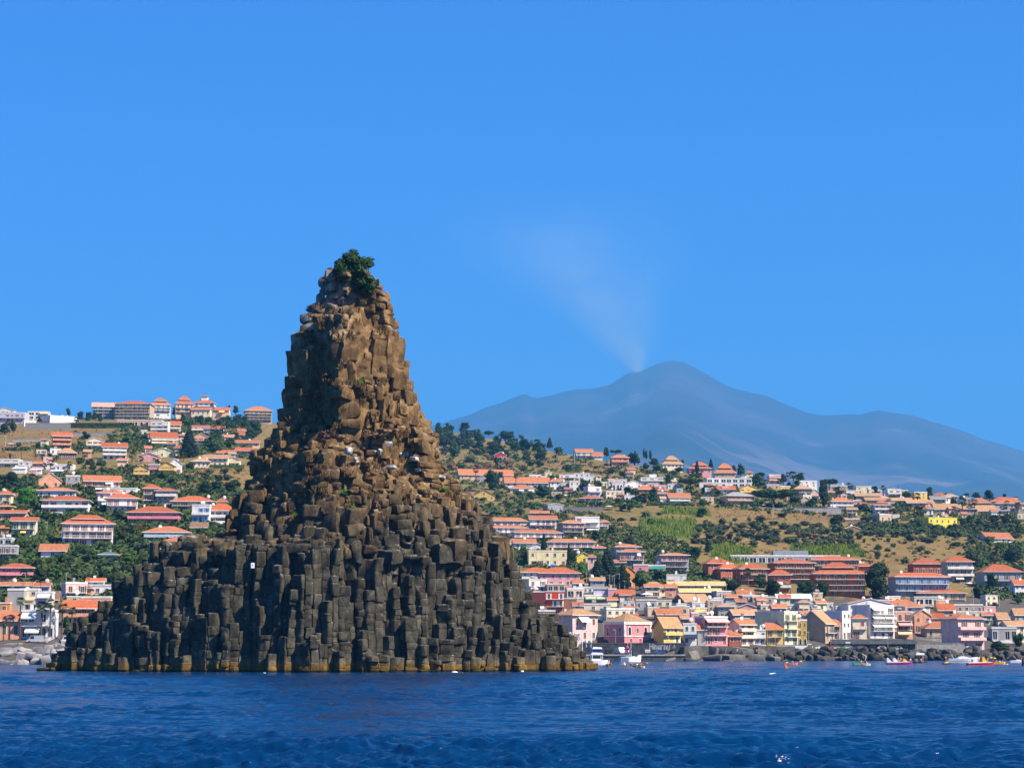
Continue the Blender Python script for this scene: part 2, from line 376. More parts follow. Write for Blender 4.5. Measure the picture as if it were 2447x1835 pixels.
def rock_material():
    m, t, b = nodes('basalt')
    co = N(t, 'ShaderNodeTexCoord'); ge = N(t, 'ShaderNodeNewGeometry'); oi = N(t, 'ShaderNodeObjectInfo')
    pos = ge.outputs['Position']; sp = N(t, 'ShaderNodeSeparateXYZ'); t.links.new(pos, sp.inputs[0])
    def nz(scale, det=5, rough=.6, vec=pos, dist=0):
        n = N(t, 'ShaderNodeTexNoise'); n.inputs['Scale'].default_value = scale; n.inputs['Detail'].default_value = det; n.inputs['Roughness'].default_value = rough; n.inputs['Distortion'].default_value = dist
        t.links.new(vec, n.inputs['Vector']); return n.outputs[0]
    big = nz(.075, 4); mid = nz(.5, 6, .65); fine = nz(2.6, 6, .7)
    st = N(t, 'ShaderNodeMapping'); st.inputs['Scale'].default_value = (1, 1, .16); t.links.new(pos, st.inputs[0])
    streak = nz(1.1, 5, .65, st.outputs[0])
    dark = ramp(t, mid, [(.28, (.018, .0155, .010)), (.5, (.050, .044, .029)), (.72, (.105, .094, .066))])
    tan = ramp(t, mid, [(.28, (.056, .032, .012)), (.5, (.150, .088, .034)), (.75, (.27, .172, .074))])
    h = mathn(t, 'MULTIPLY_ADD', sp.outputs[2], 1 / 80., mathn(t, 'MULTIPLY_ADD', big, .62, -.31))
    h = mathn(t, 'ADD', h, mathn(t, 'MULTIPLY_ADD', oi.outputs['Random'], .08, -.04))
    c = mixc(t, ramp(t, h, [(.27, (0, 0, 0)), (.42, (.7, .7, .7)), (.56, (1, 1, 1))]), dark, tan)
    # rust and ochre lichen stains running down
    c = mixc(t, mathn(t, 'MULTIPLY', ramp(t, streak, [(.60, (0, 0, 0)), (.74, (1, 1, 1))]), .45), c, (.16, .105, .045))
    c = mixc(t, mathn(t, 'MULTIPLY', ramp(t, nz(.9, 5, .7), [(.58, (0, 0, 0)), (.72, (1, 1, 1))]), .55), c, (.018, .016, .013))
    # gull guano: pale streaks on ledges
    up = N(t, 'ShaderNodeSeparateXYZ'); t.links.new(ge.outputs['Normal'], up.inputs[0])
    g = mathn(t, 'MULTIPLY', ramp(t, nz(.8, 4, .75), [(.55, (0, 0, 0)), (.64, (1, 1, 1))]), ramp(t, up.outputs[2], [(.1, (0, 0, 0)), (.5, (1, 1, 1))]))
    c = mixc(t, mathn(t, 'MULTIPLY', g, .55), c, (.42, .40, .36))
    drip = mathn(t, 'MULTIPLY', ramp(t, streak, [(.64, (0, 0, 0)), (.72, (1, 1, 1))]), ramp(t, nz(.22, 3), [(.52, (0, 0, 0)), (.62, (1, 1, 1))]))
    c = mixc(t, mathn(t, 'MULTIPLY', drip, .38), c, (.36, .34, .30))
    moss = mathn(t, 'MULTIPLY', ramp(t, nz(.33, 5, .7), [(.57, (0, 0, 0)), (.66, (1, 1, 1))]), ramp(t, mathn(t, 'MULTIPLY', sp.outputs[2], .0125), [(.22, (0, 0, 0)), (.34, (1, 1, 1)), (.62, (1, 1, 1)), (.75, (.2, .2, .2))]))
    c = mixc(t, mathn(t, 'MULTIPLY', moss, .5), c, mixc(t, fine, (.10, .075, .015), (.20, .11, .03)))
    # chalky pale patch on the upper left shoulder
    px_ = ramp(t, mathn(t, 'MULTIPLY_ADD', sp.outputs[0], -1 / 20., -1.45), [(.05, (0, 0, 0)), (.35, (1, 1, 1))]); pz_ = ramp(t, mathn(t, 'MULTIPLY_ADD', sp.outputs[2], 1 / 20., -2.95), [(.1, (0, 0, 0)), (.4, (1, 1, 1))])
    pm = mathn(t, 'MULTIPLY', mathn(t, 'MULTIPLY', px_, pz_), ramp(t, mid, [(.40, (0, 0, 0)), (.60, (1, 1, 1))]))
    c = mixc(t, mathn(t, 'MULTIPLY', pm, .8), c, (.33, .30, .25))
    # weed and algae band at the waterline, pale salt-worn rock just above it
    wl = mathn(t, 'ADD', sp.outputs[2], mathn(t, 'MULTIPLY_ADD', nz(.35, 4), 2.2, -1.1))
    c = mixc(t, ramp(t, mathn(t, 'MULTIPLY', wl, .2), [(.24, (1, 1, 1)), (.62, (0, 0, 0))]), c, mixc(t, streak, (.11, .095, .06), (.20, .15, .085)))
    c = mixc(t, ramp(t, mathn(t, 'MULTIPLY', wl, .2), [(.22, (1, 1, 1)), (.36, (0, 0, 0))]), c, mixc(t, fine, (.075, .042, .006), (.23, .13, .018)))
    c = mixc(t, ramp(t, sp.outputs[2], [(.25, (1, 1, 1)), (.55, (0, 0, 0))]), c, (.012, .014, .01))
    vm = N(t, 'ShaderNodeMapping'); vm.inputs['Scale'].default_value = (.95, .95, .42); t.links.new(pos, vm.inputs[0])
    wob = N(t, 'ShaderNodeMix'); wob.data_type = 'VECTOR'; wob.inputs[0].default_value = .16; t.links.new(vm.outputs[0], wob.inputs[4])
    nn_ = N(t, 'ShaderNodeTexNoise'); nn_.inputs['Scale'].default_value = 1.5; nn_.inputs['Detail'].default_value = 3; t.links.new(pos, nn_.inputs['Vector']); t.links.new(nn_.outputs['Color'], wob.inputs[5])
    vo = N(t, 'ShaderNodeTexVoronoi'); vo.feature = 'DISTANCE_TO_EDGE'; vo.inputs['Scale'].default_value = 1.0; t.links.new(wob.outputs[1], vo.inputs['Vector'])
    crack = ramp(t, vo.outputs['Distance'], [(.0, (0, 0, 0)), (.045, (1, 1, 1))])
    vc = N(t, 'ShaderNodeTexVoronoi'); vc.inputs['Scale'].default_value = 1.0; t.links.new(wob.outputs[1], vc.inputs['Vector'])
    tone = N(t, 'ShaderNodeSeparateColor'); t.links.new(vc.outputs['Color'], tone.inputs[0])
    hv = N(t, 'ShaderNodeHueSaturation'); t.links.new(c, hv.inputs['Color']); t.links.new(mathn(t, 'MULTIPLY_ADD', tone.outputs[0], .7, .66), hv.inputs['Value']); c = hv.outputs[0]
    t.links.new(c, b.inputs['Base Color']); b.inputs['Roughness'].default_value = .9; b.inputs['Specular IOR Level'].default_value = .2
    b1 = N(t, 'ShaderNodeBump'); b1.inputs['Strength'].default_value = .75; b1.inputs['Distance'].default_value = .22
    t.links.new(mathn(t, 'ADD', mathn(t, 'MULTIPLY', crack, .35), mathn(t, 'ADD', mid, mathn(t, 'MULTIPLY', fine, .5))), b1.inputs['Height'])
    b2 = N(t, 'ShaderNodeBump'); b2.inputs['Strength'].default_value = .5; b2.inputs['Distance'].default_value = .08
    t.links.new(nz(9, 4, .7), b2.inputs['Height']); t.links.new(b1.outputs[0], b2.inputs['Normal'])
    t.links.new(b2.outputs[0], b.inputs['Normal'])
    return m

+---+

Go through the material above and print all of it exactly, except the pictures.

# Task response:
Continue the Blender Python script for this scene: part 2, from line 376. More parts follow. Write for Blender 4.5. Measure the picture as if it were 2447x1835 pixels.
def rock_material():
    m, t, b = nodes('basalt')
    co = N(t, 'ShaderNodeTexCoord'); ge = N(t, 'ShaderNodeNewGeometry'); oi = N(t, 'ShaderNodeObjectInfo')
    pos = ge.outputs['Position']; sp = N(t, 'ShaderNodeSeparateXYZ'); t.links.new(pos, sp.inputs[0])
    def nz(scale, det=5, rough=.6, vec=pos, dist=0):
        n = N(t, 'ShaderNodeTexNoise'); n.inputs['Scale'].default_value = scale; n.inputs['Detail'].default_value = det; n.inputs['Roughness'].default_value = rough; n.inputs['Distortion'].default_value = dist
        t.links.new(vec, n.inputs['Vector']); return n.outputs[0]
    big = nz(.075, 4); mid = nz(.5, 6, .65); fine = nz(2.6, 6, .7)
    st = N(t, 'ShaderNodeMapping'); st.inputs['Scale'].default_value = (1, 1, .16); t.links.new(pos, st.inputs[0])
    streak = nz(1.1, 5, .65, st.outputs[0])
    dark = ramp(t, mid, [(.28, (.018, .0155, .010)), (.5, (.050, .044, .029)), (.72, (.105, .094, .066))])
    tan = ramp(t, mid, [(.28, (.056, .032, .012)), (.5, (.150, .088, .034)), (.75, (.27, .172, .074))])
    h = mathn(t, 'MULTIPLY_ADD', sp.outputs[2], 1 / 80., mathn(t, 'MULTIPLY_ADD', big, .62, -.31))
    h = mathn(t, 'ADD', h, mathn(t, 'MULTIPLY_ADD', oi.outputs['Random'], .08, -.04))
    c = mixc(t, ramp(t, h, [(.27, (0, 0, 0)), (.42, (.7, .7, .7)), (.56, (1, 1, 1))]), dark, tan)
    # rust and ochre lichen stains running down
    c = mixc(t, mathn(t, 'MULTIPLY', ramp(t, streak, [(.60, (0, 0, 0)), (.74, (1, 1, 1))]), .45), c, (.16, .105, .045))
    c = mixc(t, mathn(t, 'MULTIPLY', ramp(t, nz(.9, 5, .7), [(.58, (0, 0, 0)), (.72, (1, 1, 1))]), .55), c, (.018, .016, .013))
    # gull guano: pale streaks on ledges
    up = N(t, 'ShaderNodeSeparateXYZ'); t.links.new(ge.outputs['Normal'], up.inputs[0])
    g = mathn(t, 'MULTIPLY', ramp(t, nz(.8, 4, .75), [(.55, (0, 0, 0)), (.64, (1, 1, 1))]), ramp(t, up.outputs[2], [(.1, (0, 0, 0)), (.5, (1, 1, 1))]))
    c = mixc(t, mathn(t, 'MULTIPLY', g, .55), c, (.42, .40, .36))
    drip = mathn(t, 'MULTIPLY', ramp(t, streak, [(.64, (0, 0, 0)), (.72, (1, 1, 1))]), ramp(t, nz(.22, 3), [(.52, (0, 0, 0)), (.62, (1, 1, 1))]))
    c = mixc(t, mathn(t, 'MULTIPLY', drip, .38), c, (.36, .34, .30))
    moss = mathn(t, 'MULTIPLY', ramp(t, nz(.33, 5, .7), [(.57, (0, 0, 0)), (.66, (1, 1, 1))]), ramp(t, mathn(t, 'MULTIPLY', sp.outputs[2], .0125), [(.22, (0, 0, 0)), (.34, (1, 1, 1)), (.62, (1, 1, 1)), (.75, (.2, .2, .2))]))
    c = mixc(t, mathn(t, 'MULTIPLY', moss, .5), c, mixc(t, fine, (.10, .075, .015), (.20, .11, .03)))
    # chalky pale patch on the upper left shoulder
    px_ = ramp(t, mathn(t, 'MULTIPLY_ADD', sp.outputs[0], -1 / 20., -1.45), [(.05, (0, 0, 0)), (.35, (1, 1, 1))]); pz_ = ramp(t, mathn(t, 'MULTIPLY_ADD', sp.outputs[2], 1 / 20., -2.95), [(.1, (0, 0, 0)), (.4, (1, 1, 1))])
    pm = mathn(t, 'MULTIPLY', mathn(t, 'MULTIPLY', px_, pz_), ramp(t, mid, [(.40, (0, 0, 0)), (.60, (1, 1, 1))]))
    c = mixc(t, mathn(t, 'MULTIPLY', pm, .8), c, (.33, .30, .25))
    # weed and algae band at the waterline, pale salt-worn rock just above it
    wl = mathn(t, 'ADD', sp.outputs[2], mathn(t, 'MULTIPLY_ADD', nz(.35, 4), 2.2, -1.1))
    c = mixc(t, ramp(t, mathn(t, 'MULTIPLY', wl, .2), [(.24, (1, 1, 1)), (.62, (0, 0, 0))]), c, mixc(t, streak, (.11, .095, .06), (.20, .15, .085)))
    c = mixc(t, ramp(t, mathn(t, 'MULTIPLY', wl, .2), [(.22, (1, 1, 1)), (.36, (0, 0, 0))]), c, mixc(t, fine, (.075, .042, .006), (.23, .13, .018)))
    c = mixc(t, ramp(t, sp.outputs[2], [(.25, (1, 1, 1)), (.55, (0, 0, 0))]), c, (.012, .014, .01))
    vm = N(t, 'ShaderNodeMapping'); vm.inputs['Scale'].default_value = (.95, .95, .42); t.links.new(pos, vm.inputs[0])
    wob = N(t, 'ShaderNodeMix'); wob.data_type = 'VECTOR'; wob.inputs[0].default_value = .16; t.links.new(vm.outputs[0], wob.inputs[4])
    nn_ = N(t, 'ShaderNodeTexNoise'); nn_.inputs['Scale'].default_value = 1.5; nn_.inputs['Detail'].default_value = 3; t.links.new(pos, nn_.inputs['Vector']); t.links.new(nn_.outputs['Color'], wob.inputs[5])
    vo = N(t, 'ShaderNodeTexVoronoi'); vo.feature = 'DISTANCE_TO_EDGE'; vo.inputs['Scale'].default_value = 1.0; t.links.new(wob.outputs[1], vo.inputs['Vector'])
    crack = ramp(t, vo.outputs['Distance'], [(.0, (0, 0, 0)), (.045, (1, 1, 1))])
    vc = N(t, 'ShaderNodeTexVoronoi'); vc.inputs['Scale'].default_value = 1.0; t.links.new(wob.outputs[1], vc.inputs['Vector'])
    tone = N(t, 'ShaderNodeSeparateColor'); t.links.new(vc.outputs['Color'], tone.inputs[0])
    hv = N(t, 'ShaderNodeHueSaturation'); t.links.new(c, hv.inputs['Color']); t.links.new(mathn(t, 'MULTIPLY_ADD', tone.outputs[0], .7, .66), hv.inputs['Value']); c = hv.outputs[0]
    t.links.new(c, b.inputs['Base Color']); b.inputs['Roughness'].default_value = .9; b.inputs['Specular IOR Level'].default_value = .2
    b1 = N(t, 'ShaderNodeBump'); b1.inputs['Strength'].default_value = .75; b1.inputs['Distance'].default_value = .22
    t.links.new(mathn(t, 'ADD', mathn(t, 'MULTIPLY', crack, .35), mathn(t, 'ADD', mid, mathn(t, 'MULTIPLY', fine, .5))), b1.inputs['Height'])
    b2 = N(t, 'ShaderNodeBump'); b2.inputs['Strength'].default_value = .5; b2.inputs['Distance'].default_value = .08
    t.links.new(nz(9, 4, .7), b2.inputs['Height']); t.links.new(b1.outputs[0], b2.inputs['Normal'])
    t.links.new(b2.outputs[0], b.inputs['Normal'])
    return m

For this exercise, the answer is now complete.